Problem requirements:
Copy out the data below as written; omit any images.

Data provided:
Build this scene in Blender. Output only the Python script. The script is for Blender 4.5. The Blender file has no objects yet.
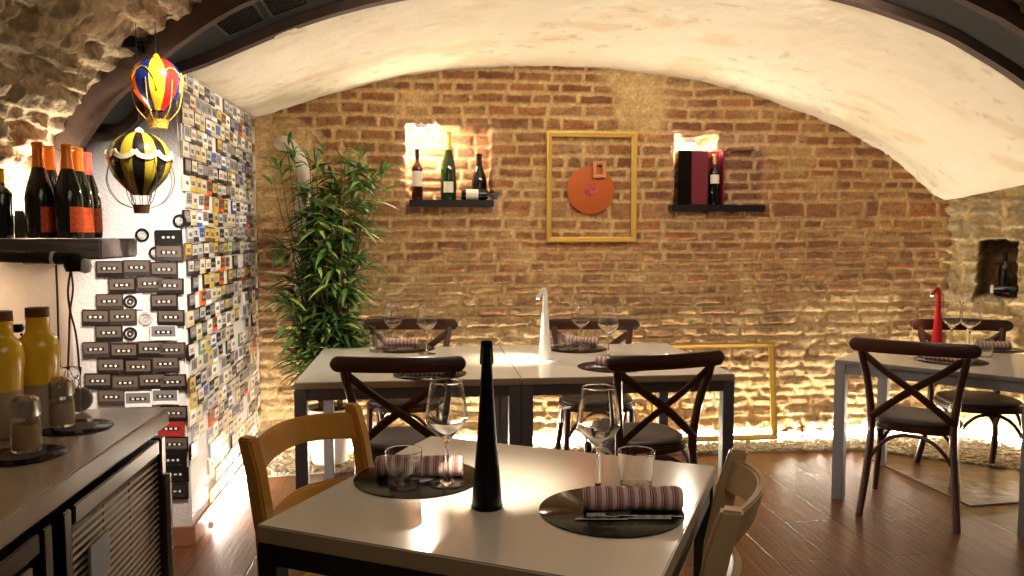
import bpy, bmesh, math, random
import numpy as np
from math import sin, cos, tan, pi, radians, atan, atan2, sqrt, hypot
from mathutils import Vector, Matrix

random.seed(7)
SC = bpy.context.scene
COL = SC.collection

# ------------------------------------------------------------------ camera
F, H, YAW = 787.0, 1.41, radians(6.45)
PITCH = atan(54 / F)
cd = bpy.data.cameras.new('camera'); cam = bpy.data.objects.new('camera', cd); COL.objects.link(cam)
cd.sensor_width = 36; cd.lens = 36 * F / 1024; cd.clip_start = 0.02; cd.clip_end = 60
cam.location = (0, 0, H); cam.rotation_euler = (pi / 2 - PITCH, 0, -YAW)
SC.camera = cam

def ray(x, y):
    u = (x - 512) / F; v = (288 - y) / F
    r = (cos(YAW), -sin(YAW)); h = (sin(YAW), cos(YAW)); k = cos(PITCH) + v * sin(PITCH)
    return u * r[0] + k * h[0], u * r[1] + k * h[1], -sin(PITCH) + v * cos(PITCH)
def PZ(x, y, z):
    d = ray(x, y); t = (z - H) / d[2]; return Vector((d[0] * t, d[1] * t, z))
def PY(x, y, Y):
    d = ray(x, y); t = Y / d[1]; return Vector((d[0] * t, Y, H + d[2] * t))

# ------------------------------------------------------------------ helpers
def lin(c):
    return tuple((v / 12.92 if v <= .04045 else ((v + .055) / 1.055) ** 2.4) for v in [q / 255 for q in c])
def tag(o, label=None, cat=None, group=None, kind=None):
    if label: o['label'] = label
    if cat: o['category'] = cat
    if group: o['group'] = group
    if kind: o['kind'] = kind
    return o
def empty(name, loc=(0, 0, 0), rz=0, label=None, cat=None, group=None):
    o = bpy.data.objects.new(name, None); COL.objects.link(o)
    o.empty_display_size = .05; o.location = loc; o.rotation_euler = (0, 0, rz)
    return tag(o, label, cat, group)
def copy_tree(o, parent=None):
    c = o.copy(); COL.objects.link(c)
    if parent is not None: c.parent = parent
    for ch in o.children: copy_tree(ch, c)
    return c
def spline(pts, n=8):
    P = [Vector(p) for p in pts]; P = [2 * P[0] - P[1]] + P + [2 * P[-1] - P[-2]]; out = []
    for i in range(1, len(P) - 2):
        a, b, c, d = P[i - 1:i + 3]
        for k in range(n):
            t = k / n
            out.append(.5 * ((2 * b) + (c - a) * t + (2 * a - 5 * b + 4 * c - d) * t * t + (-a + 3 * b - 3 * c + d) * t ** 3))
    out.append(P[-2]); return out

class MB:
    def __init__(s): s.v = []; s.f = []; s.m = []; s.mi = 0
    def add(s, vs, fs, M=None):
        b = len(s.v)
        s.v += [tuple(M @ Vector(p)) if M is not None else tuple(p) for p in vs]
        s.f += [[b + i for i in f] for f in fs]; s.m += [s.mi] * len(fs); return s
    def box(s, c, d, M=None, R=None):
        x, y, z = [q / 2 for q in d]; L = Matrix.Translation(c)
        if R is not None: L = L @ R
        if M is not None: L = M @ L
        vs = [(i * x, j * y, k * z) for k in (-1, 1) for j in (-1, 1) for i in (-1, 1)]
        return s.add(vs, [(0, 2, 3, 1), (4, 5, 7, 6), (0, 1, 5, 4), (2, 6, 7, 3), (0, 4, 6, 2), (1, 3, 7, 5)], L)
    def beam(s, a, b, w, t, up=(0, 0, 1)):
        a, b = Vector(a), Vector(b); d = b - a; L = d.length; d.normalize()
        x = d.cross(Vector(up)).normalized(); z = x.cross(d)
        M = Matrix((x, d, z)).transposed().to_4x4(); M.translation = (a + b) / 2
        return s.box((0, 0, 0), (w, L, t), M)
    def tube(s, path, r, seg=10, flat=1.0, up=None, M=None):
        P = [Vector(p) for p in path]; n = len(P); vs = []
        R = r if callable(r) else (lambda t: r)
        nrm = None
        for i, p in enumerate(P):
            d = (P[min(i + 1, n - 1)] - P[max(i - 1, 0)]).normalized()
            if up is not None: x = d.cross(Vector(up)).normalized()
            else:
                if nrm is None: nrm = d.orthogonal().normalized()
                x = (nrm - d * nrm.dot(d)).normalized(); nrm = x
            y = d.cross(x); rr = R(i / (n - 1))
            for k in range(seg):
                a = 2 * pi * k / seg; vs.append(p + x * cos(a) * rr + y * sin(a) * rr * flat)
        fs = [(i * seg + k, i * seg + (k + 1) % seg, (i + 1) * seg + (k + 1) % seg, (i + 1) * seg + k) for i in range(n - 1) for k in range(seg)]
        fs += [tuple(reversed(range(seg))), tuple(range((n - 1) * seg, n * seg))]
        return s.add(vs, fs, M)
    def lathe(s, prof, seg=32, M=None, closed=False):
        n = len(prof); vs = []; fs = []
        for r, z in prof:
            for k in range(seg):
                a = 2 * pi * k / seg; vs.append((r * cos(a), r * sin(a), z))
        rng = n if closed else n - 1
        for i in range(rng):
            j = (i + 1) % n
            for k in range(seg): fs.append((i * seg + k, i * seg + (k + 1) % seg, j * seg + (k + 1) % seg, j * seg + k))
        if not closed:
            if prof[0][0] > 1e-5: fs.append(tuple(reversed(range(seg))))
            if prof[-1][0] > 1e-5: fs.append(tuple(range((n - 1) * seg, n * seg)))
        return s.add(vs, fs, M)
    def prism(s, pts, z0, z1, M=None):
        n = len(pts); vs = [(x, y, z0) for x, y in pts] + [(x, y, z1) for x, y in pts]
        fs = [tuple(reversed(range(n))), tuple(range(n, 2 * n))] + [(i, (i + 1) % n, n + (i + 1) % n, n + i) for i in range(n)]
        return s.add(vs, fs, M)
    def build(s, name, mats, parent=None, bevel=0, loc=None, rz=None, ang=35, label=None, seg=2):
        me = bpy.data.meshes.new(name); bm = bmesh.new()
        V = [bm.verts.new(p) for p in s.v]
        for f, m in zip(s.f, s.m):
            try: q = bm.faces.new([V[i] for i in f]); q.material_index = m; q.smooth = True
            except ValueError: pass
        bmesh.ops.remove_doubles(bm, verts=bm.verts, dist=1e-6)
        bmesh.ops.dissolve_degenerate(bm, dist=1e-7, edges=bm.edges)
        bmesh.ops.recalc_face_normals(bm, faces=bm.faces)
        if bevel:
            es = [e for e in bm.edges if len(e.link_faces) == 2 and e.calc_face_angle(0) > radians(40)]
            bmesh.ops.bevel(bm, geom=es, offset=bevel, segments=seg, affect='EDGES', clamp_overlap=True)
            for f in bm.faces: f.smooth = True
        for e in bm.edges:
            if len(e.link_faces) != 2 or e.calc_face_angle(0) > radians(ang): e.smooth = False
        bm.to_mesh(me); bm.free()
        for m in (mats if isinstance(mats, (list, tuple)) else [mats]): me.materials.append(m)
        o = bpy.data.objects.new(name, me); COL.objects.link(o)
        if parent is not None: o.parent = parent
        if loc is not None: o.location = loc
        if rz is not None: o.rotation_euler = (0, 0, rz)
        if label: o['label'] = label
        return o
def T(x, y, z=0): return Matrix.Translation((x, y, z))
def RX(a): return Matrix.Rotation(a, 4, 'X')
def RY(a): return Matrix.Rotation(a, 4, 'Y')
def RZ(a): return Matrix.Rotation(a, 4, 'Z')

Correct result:
Build this scene in Blender. Output only the Python script. The script is for Blender 4.5. The Blender file has no objects yet.
import bpy, bmesh, math, random
import numpy as np
from math import sin, cos, tan, pi, radians, atan, atan2, sqrt, hypot
from mathutils import Vector, Matrix

random.seed(7)
SC = bpy.context.scene
COL = SC.collection

# ------------------------------------------------------------------ camera
F, H, YAW = 787.0, 1.41, radians(6.45)
PITCH = atan(54 / F)
cd = bpy.data.cameras.new('camera'); cam = bpy.data.objects.new('camera', cd); COL.objects.link(cam)
cd.sensor_width = 36; cd.lens = 36 * F / 1024; cd.clip_start = 0.02; cd.clip_end = 60
cam.location = (0, 0, H); cam.rotation_euler = (pi / 2 - PITCH, 0, -YAW)
SC.camera = cam

def ray(x, y):
    u = (x - 512) / F; v = (288 - y) / F
    r = (cos(YAW), -sin(YAW)); h = (sin(YAW), cos(YAW)); k = cos(PITCH) + v * sin(PITCH)
    return u * r[0] + k * h[0], u * r[1] + k * h[1], -sin(PITCH) + v * cos(PITCH)
def PZ(x, y, z):
    d = ray(x, y); t = (z - H) / d[2]; return Vector((d[0] * t, d[1] * t, z))
def PY(x, y, Y):
    d = ray(x, y); t = Y / d[1]; return Vector((d[0] * t, Y, H + d[2] * t))

# ------------------------------------------------------------------ helpers
def lin(c):
    return tuple((v / 12.92 if v <= .04045 else ((v + .055) / 1.055) ** 2.4) for v in [q / 255 for q in c])
def tag(o, label=None, cat=None, group=None, kind=None):
    if label: o['label'] = label
    if cat: o['category'] = cat
    if group: o['group'] = group
    if kind: o['kind'] = kind
    return o
def empty(name, loc=(0, 0, 0), rz=0, label=None, cat=None, group=None):
    o = bpy.data.objects.new(name, None); COL.objects.link(o)
    o.empty_display_size = .05; o.location = loc; o.rotation_euler = (0, 0, rz)
    return tag(o, label, cat, group)
def copy_tree(o, parent=None):
    c = o.copy(); COL.objects.link(c)
    if parent is not None: c.parent = parent
    for ch in o.children: copy_tree(ch, c)
    return c
def spline(pts, n=8):
    P = [Vector(p) for p in pts]; P = [2 * P[0] - P[1]] + P + [2 * P[-1] - P[-2]]; out = []
    for i in range(1, len(P) - 2):
        a, b, c, d = P[i - 1:i + 3]
        for k in range(n):
            t = k / n
            out.append(.5 * ((2 * b) + (c - a) * t + (2 * a - 5 * b + 4 * c - d) * t * t + (-a + 3 * b - 3 * c + d) * t ** 3))
    out.append(P[-2]); return out

class MB:
    def __init__(s): s.v = []; s.f = []; s.m = []; s.mi = 0
    def add(s, vs, fs, M=None):
        b = len(s.v)
        s.v += [tuple(M @ Vector(p)) if M is not None else tuple(p) for p in vs]
        s.f += [[b + i for i in f] for f in fs]; s.m += [s.mi] * len(fs); return s
    def box(s, c, d, M=None, R=None):
        x, y, z = [q / 2 for q in d]; L = Matrix.Translation(c)
        if R is not None: L = L @ R
        if M is not None: L = M @ L
        vs = [(i * x, j * y, k * z) for k in (-1, 1) for j in (-1, 1) for i in (-1, 1)]
        return s.add(vs, [(0, 2, 3, 1), (4, 5, 7, 6), (0, 1, 5, 4), (2, 6, 7, 3), (0, 4, 6, 2), (1, 3, 7, 5)], L)
    def beam(s, a, b, w, t, up=(0, 0, 1)):
        a, b = Vector(a), Vector(b); d = b - a; L = d.length; d.normalize()
        x = d.cross(Vector(up)).normalized(); z = x.cross(d)
        M = Matrix((x, d, z)).transposed().to_4x4(); M.translation = (a + b) / 2
        return s.box((0, 0, 0), (w, L, t), M)
    def tube(s, path, r, seg=10, flat=1.0, up=None, M=None):
        P = [Vector(p) for p in path]; n = len(P); vs = []
        R = r if callable(r) else (lambda t: r)
        nrm = None
        for i, p in enumerate(P):
            d = (P[min(i + 1, n - 1)] - P[max(i - 1, 0)]).normalized()
            if up is not None: x = d.cross(Vector(up)).normalized()
            else:
                if nrm is None: nrm = d.orthogonal().normalized()
                x = (nrm - d * nrm.dot(d)).normalized(); nrm = x
            y = d.cross(x); rr = R(i / (n - 1))
            for k in range(seg):
                a = 2 * pi * k / seg; vs.append(p + x * cos(a) * rr + y * sin(a) * rr * flat)
        fs = [(i * seg + k, i * seg + (k + 1) % seg, (i + 1) * seg + (k + 1) % seg, (i + 1) * seg + k) for i in range(n - 1) for k in range(seg)]
        fs += [tuple(reversed(range(seg))), tuple(range((n - 1) * seg, n * seg))]
        return s.add(vs, fs, M)
    def lathe(s, prof, seg=32, M=None, closed=False):
        n = len(prof); vs = []; fs = []
        for r, z in prof:
            for k in range(seg):
                a = 2 * pi * k / seg; vs.append((r * cos(a), r * sin(a), z))
        rng = n if closed else n - 1
        for i in range(rng):
            j = (i + 1) % n
            for k in range(seg): fs.append((i * seg + k, i * seg + (k + 1) % seg, j * seg + (k + 1) % seg, j * seg + k))
        if not closed:
            if prof[0][0] > 1e-5: fs.append(tuple(reversed(range(seg))))
            if prof[-1][0] > 1e-5: fs.append(tuple(range((n - 1) * seg, n * seg)))
        return s.add(vs, fs, M)
    def prism(s, pts, z0, z1, M=None):
        n = len(pts); vs = [(x, y, z0) for x, y in pts] + [(x, y, z1) for x, y in pts]
        fs = [tuple(reversed(range(n))), tuple(range(n, 2 * n))] + [(i, (i + 1) % n, n + (i + 1) % n, n + i) for i in range(n)]
        return s.add(vs, fs, M)
    def build(s, name, mats, parent=None, bevel=0, loc=None, rz=None, ang=35, label=None, seg=2):
        me = bpy.data.meshes.new(name); bm = bmesh.new()
        V = [bm.verts.new(p) for p in s.v]
        for f, m in zip(s.f, s.m):
            try: q = bm.faces.new([V[i] for i in f]); q.material_index = m; q.smooth = True
            except ValueError: pass
        bmesh.ops.remove_doubles(bm, verts=bm.verts, dist=1e-6)
        bmesh.ops.dissolve_degenerate(bm, dist=1e-7, edges=bm.edges)
        bmesh.ops.recalc_face_normals(bm, faces=bm.faces)
        if bevel:
            es = [e for e in bm.edges if len(e.link_faces) == 2 and e.calc_face_angle(0) > radians(40)]
            bmesh.ops.bevel(bm, geom=es, offset=bevel, segments=seg, affect='EDGES', clamp_overlap=True)
            for f in bm.faces: f.smooth = True
        for e in bm.edges:
            if len(e.link_faces) != 2 or e.calc_face_angle(0) > radians(ang): e.smooth = False
        bm.to_mesh(me); bm.free()
        for m in (mats if isinstance(mats, (list, tuple)) else [mats]): me.materials.append(m)
        o = bpy.data.objects.new(name, me); COL.objects.link(o)
        if parent is not None: o.parent = parent
        if loc is not None: o.location = loc
        if rz is not None: o.rotation_euler = (0, 0, rz)
        if label: o['label'] = label
        return o
def T(x, y, z=0): return Matrix.Translation((x, y, z))
def RX(a): return Matrix.Rotation(a, 4, 'X')
def RY(a): return Matrix.Rotation(a, 4, 'Y')
def RZ(a): return Matrix.Rotation(a, 4, 'Z')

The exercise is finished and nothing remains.